L’actuel maire de Londres, élu depuis 2008 après avoir battu le sortant Ken Livingstone et avoir été réélu en 2012 après une nouvelle victoire aux dépens de Livingstone, Boris Johnson, de son nom complet Alexander Boris de Pfeffel Johnson, est un personnage atypique. Tellement déroutant qu’en 2007, lorsque David Cameron, alors simple leader des Tories, n’eût d’autre choix que de soutenir sa candidature à la mairie de Londres, il le fit en ces termes étranges et restreints : I don't always agree with him, but I respect the fact that he's absolutely his own man, ce qui signifie je ne suis pas toujours d’accord avec lui (en fait on peut dire ‘jamais’), mais je respecte le fait qu’il ne dépend absolument de personne. De fait sa victoire inattendue, contre le tout aussi original Livingstone, l’a rendu sinon sympathique, du moins populaire. Il sait également attirer micros, caméras et projecteurs sur lui et ne se déplace dans les rues de Londres qu’à bicyclette. Seulement voilà, Johnson est un conservateur qui se situe plutôt à la droite de Cameron et rêve à voix haute de prendre sa place, et, donc, en l’occurrence chassez le naturel, il revient au triple galop.
En effet, lors de la conférence annuelle dédiée à la mémoire de Margaret Thatcher, feu le rhinocéros, devant le Centre for Political Studies, le 26 novembre, Johnson a donné libre cours à sa vraie nature. Il a commencé par chanter les louanges de l’inégalité, essential to fostering the spirit of envy, lisez, essentielle pour encourager l’esprit de jalousie. Quant à l’avidité, il l’a saluée comme a valuable spur to economic activity, une incitation de valeur à l’activité économique. Il a ensuite raillé, pour le plus grand embarras de son auditoire — comme d’ordinaire —, les 16% de la population qui ont un QI inférieur à 85, tout en regrettant que l’on n’aide pas davantage les 2% qui ont plus de 130. Comme bien souvent dans ses déclarations publiques, Johnson est victime de ce qui s’appelle en mécanique l’auto-allumage et qui concerne les vieux moteurs qui font masse, il a persévéré en souhaitant que le thatchérisme soit remis au goût du jour et que l’on empêche la Roumanie d’entrer dans l’UE de crainte que « la population entière de la Transylvanie ne vienne planter ses tentes à Marble Arch ». Rien n’a été oublié dans ce délire extrême, ni l’éventuelle indépendance de l’Ecosse, considérée comme the demolition of Britain, ni ces malheureux de riches que l’on accable, it would be wrong to persecute the rich, et encore moins la grandeur du Royaume-Uni et de sa capitale, we are already fulfilling our destiny as the soft power capital of the world, ce qui signifie nous accomplissons déjà notre destin en tant que capitale du monde du pouvoir de velours.
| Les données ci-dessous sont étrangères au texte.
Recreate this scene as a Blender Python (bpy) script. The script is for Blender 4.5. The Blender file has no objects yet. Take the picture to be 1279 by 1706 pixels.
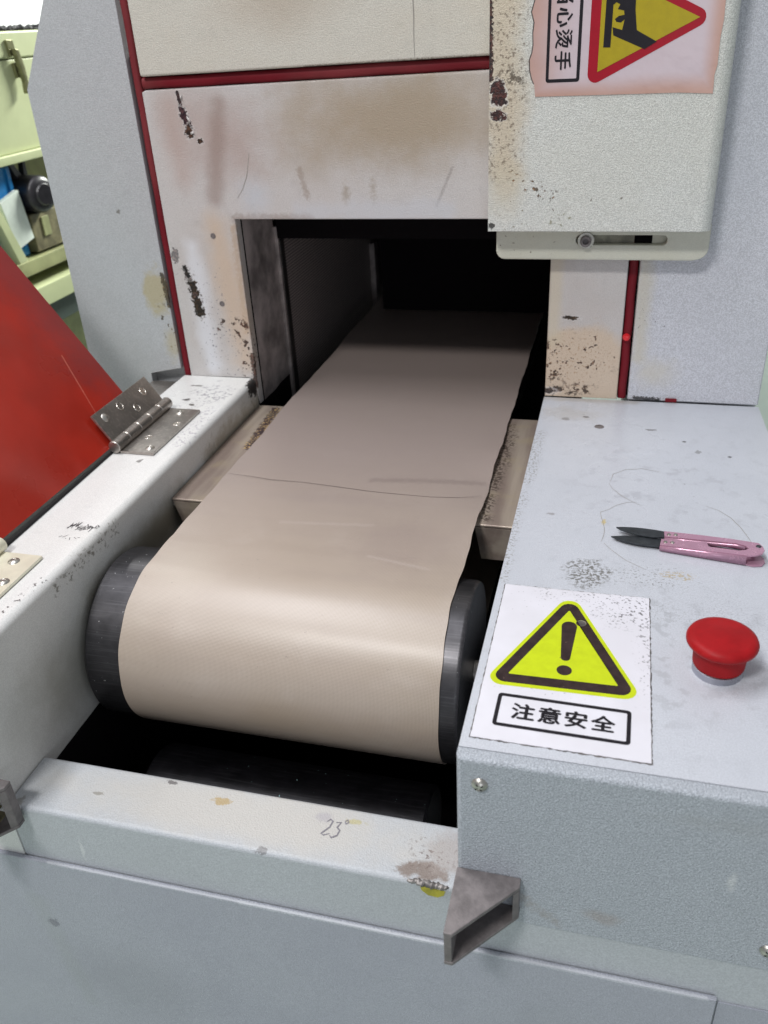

Ces propos n’ont rien de surprenant à bien des égards.
Boris Johnson a commencé sa carrière politique, en 2004, en reprenant le siège de député que Michael Heseltine - tombeur du rhinocéros – occupait à Henley dans l’Oxfordshire. On ne saurait oublier qu’il a été rédacteur en chef adjoint puis rédacteur en chef du magazine hebdomadaire de la droite dure britannique The Spectator, de 1994 à 1999, imprimant sur l’orientation éditoriale tout le bric-à-brac idéologique qu’il développe aujourd’hui. On ne saurait oublier non plus que Boris Johnson s’est avantageusement présenté, au cours de la campagne de 2008, comme une sorte de parangon de vertu, pour accepter, une fois élu, un contrat de 250.000 livres sterling par an du Daily Telegraph pour une chronique hebdomadaire. Enfin on ne saurait pas davantage oublier que cette charge de cavalerie ne doit certainement rien au hasard, puisque dans l’agenda conservateur elle arrive exactement au moment où Cameron entend durcir la politique du Royaume-Uni sur les conditions d’immigration. Ce dérapage très calculé a engendré néanmoins bon nombre de réactions d’indignation, parmi lesquelles celle de Nick Clegg — qui n’existe désormais que de cette manière — comme le relate le Guardian du 28 novembre.